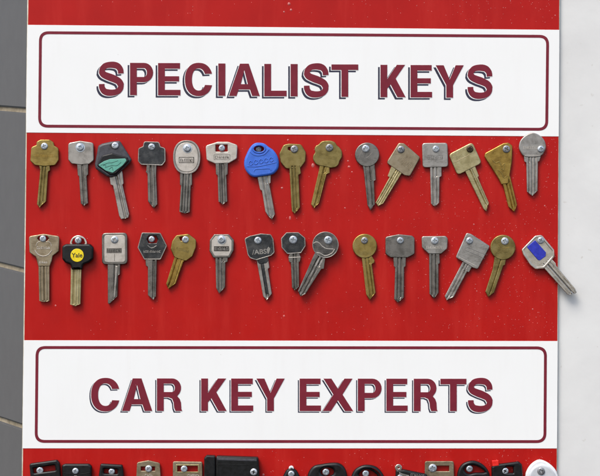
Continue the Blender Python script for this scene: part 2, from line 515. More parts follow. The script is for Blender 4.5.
key(1, 'dark blackened steel key with stepped shoulders right of the green-inlaid key', 'the blackened key right of the green-inlaid one', (152, 147.2),
    P([(144.2, 141.7), (159.5, 142.2), (160.8, 146.8, 1), (165.6, 148.4), (165.8, 161.5), (162.5, 165.8), (141.5, 165), (138.3, 161.5), (138.7, 148.6), (143.4, 146.6, 1)], 2.6),
    ([(147, 165), (146.7, 170.5), (145.9, 172), (147.8, 174.2), (148.4, 201.6)], [(156.8, 165), (156.4, 175), (157.6, 204.6)], (154, 208.2)), 'steeld', bmat='steel', grooves=[(0.4, 0.12, 0.9), (0.8, 0.06, 0.6)],
    extra=lambda e, o, z: shape('rim', [P([(144.2, 141.7), (159.5, 142.2), (160.8, 146.8, 1), (165.6, 148.4), (165.8, 161.5), (162.5, 165.8), (141.5, 165), (138.3, 161.5), (138.7, 148.6), (143.4, 146.6, 1)], 2.6),
       P([(145.0, 142.5), (158.8, 143), (160.1, 147.6, 1), (164.7, 149), (164.9, 161.2), (162.1, 164.9), (141.9, 164.1), (139.2, 161.2), (139.6, 149.2), (144.1, 147.4, 1)], 2.2)], z - 0.6, z + 0.15, 'nickel', e, o, 0.2))
def ex5(e, o, z):
    shape('rim', [ell(187, 157.4, 13.6, 16.9, e=2.35), ell(187, 157.4, 12.0, 15.3, e=2.35)], z - 1, z + 0.3, 'nickel', e, o, 0.3)
    shape('panel', [ell(187, 157.4, 11.3, 14.6, e=2.35)], z - 1, z + 0.2, 'nickelp', e, o, 0.3)
    shape('maker_plate', [rrect(179.2, 157.2, 194.4, 163.2, 0.4), rrect(179.8, 157.8, 193.6, 162.6, 0.3)], z, z + 0.3, 'dark', e, o, 0.05)
    marks(180.6, 158.9, 193.2, 162.0, 'dark', e, o, z + 0.1, 11, h=0.2)
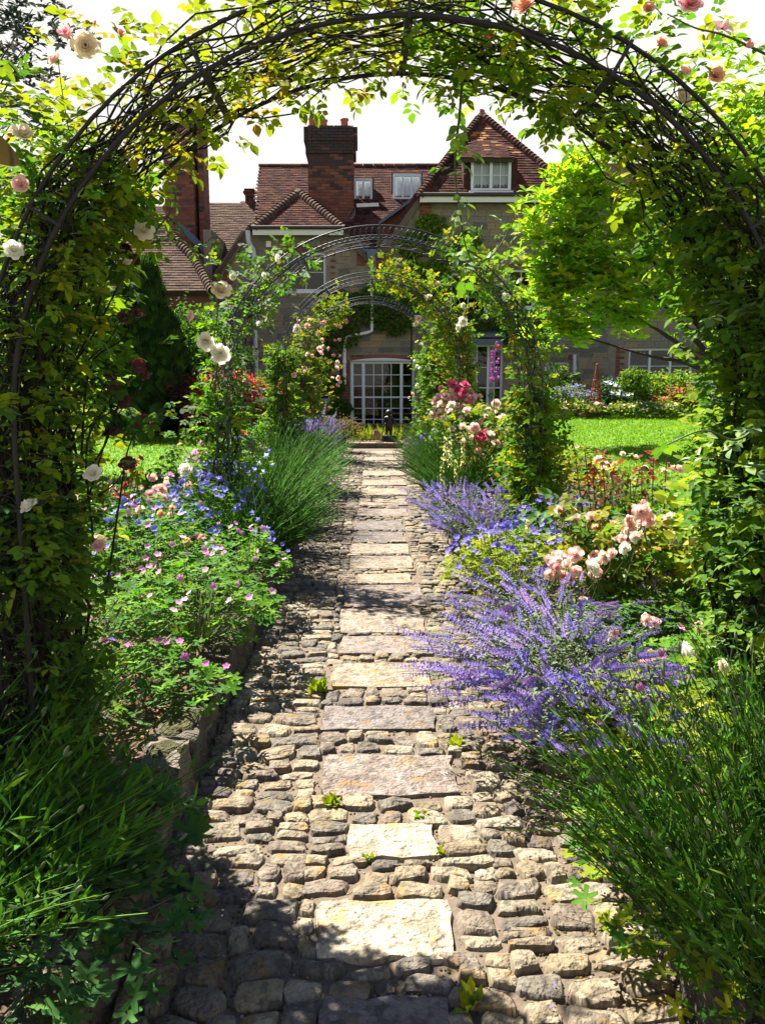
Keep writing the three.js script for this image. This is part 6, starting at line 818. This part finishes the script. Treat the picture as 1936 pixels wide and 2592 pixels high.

#####

WHAT IS NEEDED
Using the data above, print every line exactly, omitting pictures.

WRITTEN REPLY
Continue the Blender Python script for this scene: part 2, from line 515. More parts follow. The script is for Blender 4.5.
key(1, 'dark blackened steel key with stepped shoulders right of the green-inlaid key', 'the blackened key right of the green-inlaid one', (152, 147.2),
    P([(144.2, 141.7), (159.5, 142.2), (160.8, 146.8, 1), (165.6, 148.4), (165.8, 161.5), (162.5, 165.8), (141.5, 165), (138.3, 161.5), (138.7, 148.6), (143.4, 146.6, 1)], 2.6),
    ([(147, 165), (146.7, 170.5), (145.9, 172), (147.8, 174.2), (148.4, 201.6)], [(156.8, 165), (156.4, 175), (157.6, 204.6)], (154, 208.2)), 'steeld', bmat='steel', grooves=[(0.4, 0.12, 0.9), (0.8, 0.06, 0.6)],
    extra=lambda e, o, z: shape('rim', [P([(144.2, 141.7), (159.5, 142.2), (160.8, 146.8, 1), (165.6, 148.4), (165.8, 161.5), (162.5, 165.8), (141.5, 165), (138.3, 161.5), (138.7, 148.6), (143.4, 146.6, 1)], 2.6),
       P([(145.0, 142.5), (158.8, 143), (160.1, 147.6, 1), (164.7, 149), (164.9, 161.2), (162.1, 164.9), (141.9, 164.1), (139.2, 161.2), (139.6, 149.2), (144.1, 147.4, 1)], 2.2)], z - 0.6, z + 0.15, 'nickel', e, o, 0.2))
def ex5(e, o, z):
    shape('rim', [ell(187, 157.4, 13.6, 16.9, e=2.35), ell(187, 157.4, 12.0, 15.3, e=2.35)], z - 1, z + 0.3, 'nickel', e, o, 0.3)
    shape('panel', [ell(187, 157.4, 11.3, 14.6, e=2.35)], z - 1, z + 0.2, 'nickelp', e, o, 0.3)
    shape('maker_plate', [rrect(179.2, 157.2, 194.4, 163.2, 0.4), rrect(179.8, 157.8, 193.6, 162.6, 0.3)], z, z + 0.3, 'dark', e, o, 0.05)
    marks(180.6, 158.9, 193.2, 162.0, 'dark', e, o, z + 0.1, 11, h=0.2)
Keep writing the three.js script for this image. This is part 6, starting at line 818. This part finishes the script. Treat the picture as 1936 pixels wide and 2592 pixels high.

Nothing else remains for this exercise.